祈祷
日本の主な伝統仏教で浄土真宗以外は何らかの加持祈祷の儀式は存在する。現世利益を祈るだけではなく、追善回向もその効果を直接的には確認できないだけで先祖の成仏を祈る祈祷の一種だし、灌頂系の諸儀式も仏縁を頼りに自ら成仏を目指すための祈りと言えなくもない。加持祈祷は神仏の力である「加」を受持するための祈りだ。こうした祈祷を全否定する浄土真宗は現代的な思考では正しいのだが、では他の宗派が間違っているかと言うと違う。

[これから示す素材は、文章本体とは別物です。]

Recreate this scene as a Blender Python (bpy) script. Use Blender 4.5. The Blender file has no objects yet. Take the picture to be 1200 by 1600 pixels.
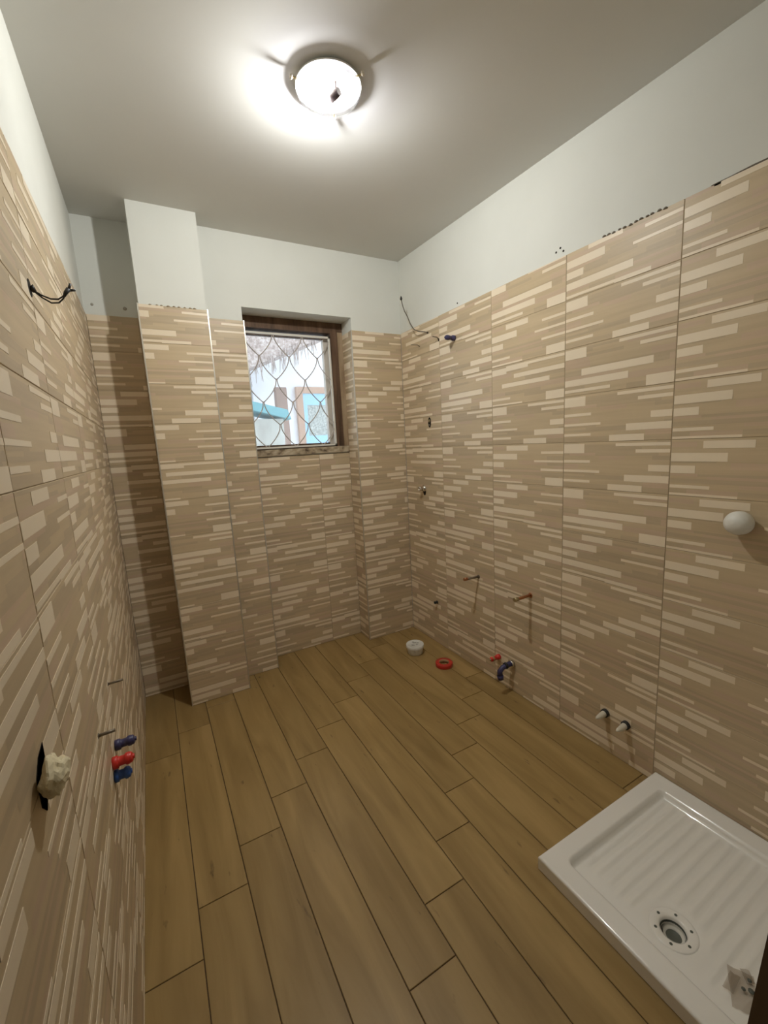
import bpy, math, random
from mathutils import Vector, Matrix, noise

# ------------------------------------------------------------------ camera, world, exposure
SC = bpy.context.scene
COL = SC.collection
XR, YB, YA, YP, YN = 1.8788, 2.6207, 2.7398, 2.4753, 2.7763      # right wall, back wall, alcove, pillar front, niche back
XP0, XP1, XS, XN = .2413, .5724, .7902, 1.4892                   # pillar sides, niche sides
HT, HW = 2.218, 2.298                                            # tile top, niche head
YF = .055                                                        # front wall face

def ceil_z(y): return 2.7 - .0279*(YB - y)

cam_d = bpy.data.cameras.new('camera')
cam = bpy.data.objects.new('camera', cam_d); COL.objects.link(cam)
yaw, pitch, roll, F = .4993, -.1619, -.0537, 661.98
fw = Vector((math.sin(yaw)*math.cos(pitch), math.cos(yaw)*math.cos(pitch), math.sin(pitch)))
r0 = Vector((math.cos(yaw), -math.sin(yaw), 0)); u0 = r0.cross(fw)
rt = r0*math.cos(roll) + u0*math.sin(roll); up = -r0*math.sin(roll) + u0*math.cos(roll)
m = Matrix((( rt.x, up.x, -fw.x), (rt.y, up.y, -fw.y), (rt.z, up.z, -fw.z))).to_4x4()
m.translation = (.1882, -.0895, 1.4618)
cam.matrix_world = m
cam_d.sensor_fit = 'HORIZONTAL'; cam_d.sensor_width = 36; cam_d.lens = F/1200*36
cam_d.clip_start = .02
SC.camera = cam

w = bpy.data.worlds.new('sky'); SC.world = w; w.use_nodes = True
bg = w.node_tree.nodes['Background']
bg.inputs[0].default_value = (.80, .90, 1.0, 1); bg.inputs[1].default_value = 2.3
vs = SC.view_settings
vs.view_transform = 'Standard'; vs.look = 'None'; vs.gamma = 1; vs.use_curve_mapping = False
vs.exposure = 0.44
BULB = 1900.0                                                     # emission strength of the lamp's bulb
BULB_COL = (1.0, 1.015, .99)

# ------------------------------------------------------------------ materials
def mat(name, col, rough=.6, metal=0, spec=.5, coat=0, emit=None):
    ma = bpy.data.materials.new(name); ma.use_nodes = True
    b = ma.node_tree.nodes['Principled BSDF']
    b.inputs['Base Color'].default_value = (*col, 1); b.inputs['Roughness'].default_value = rough
    b.inputs['Metallic'].default_value = metal; b.inputs['Specular IOR Level'].default_value = spec
    b.inputs['Coat Weight'].default_value = coat
    if emit:
        b.inputs['Emission Color'].default_value = (*emit[0], 1); b.inputs['Emission Strength'].default_value = emit[1]
    return ma

def N(ma, t, **kw):
    n = ma.node_tree.nodes.new(t)
    for k, v in kw.items(): setattr(n, k, v)
    return n
def L(ma, a, b): ma.node_tree.links.new(a, b)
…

密教など呪術に近い宗派は否定するだろうが、神仏に祈ろうが拝もうが、どうにもならないものはどうにもならない。しかし、どうにもならない世の中で、あえて行う祈祷は貪欲さを促進するものではなく、現実に出来る限りのことをしてもなお届かない目標に対する執着を断ち切る効果もあると思われる。神仏の力を持ってしてもダメならば諦めもつこう。逆に、祈祷によりどうにかなると思い込めば挫けずに問題に対処する力を得ることもあるだろう。他に何も出来ないくらい努力した後なら、祈祷の意味は決して少なくはないだろう。
ただ、何の努力もせずに初めから神仏に頼る姿勢では、偶然に願いが叶った時は強い慢心を生み、叶わなかった時には自分の努力の無さを棚に上げて神仏を恨んだりすることもあるかも知れない。このために、加持祈祷をする場合には目標に対する真摯さが求められる。
また、いわゆるお祓いのような霊的な何か不吉な存在を処理する祈りは、不安に怯える人に対して安心を与えることだろう。しかし、これも一歩間違えば不安を煽ってしまうことにつながりかねない。運用上の注意は必要だろう。
加持祈祷が無い浄土真宗はこの世は祈祷なんかじゃどうにもならない穢土だと言う現実を受け入れて阿弥陀如来にお任せしましょうと言うスタンスなので、祈祷に由来する諸問題は起きえない。人間なら執着も不安もあるのが普通だから仕方ないとみて受け入れることになる。だが、この考えは人が本来するべき精進すらも放棄しがちとなる副作用もある。もちろん、浄土真宗は人間が凡夫であることを言い訳として、悪行をせよなどとは言っておらずそうならないように自制は必要だ。
ともあれ今現在が大変な世の中だが穏やかになるように祈りたい。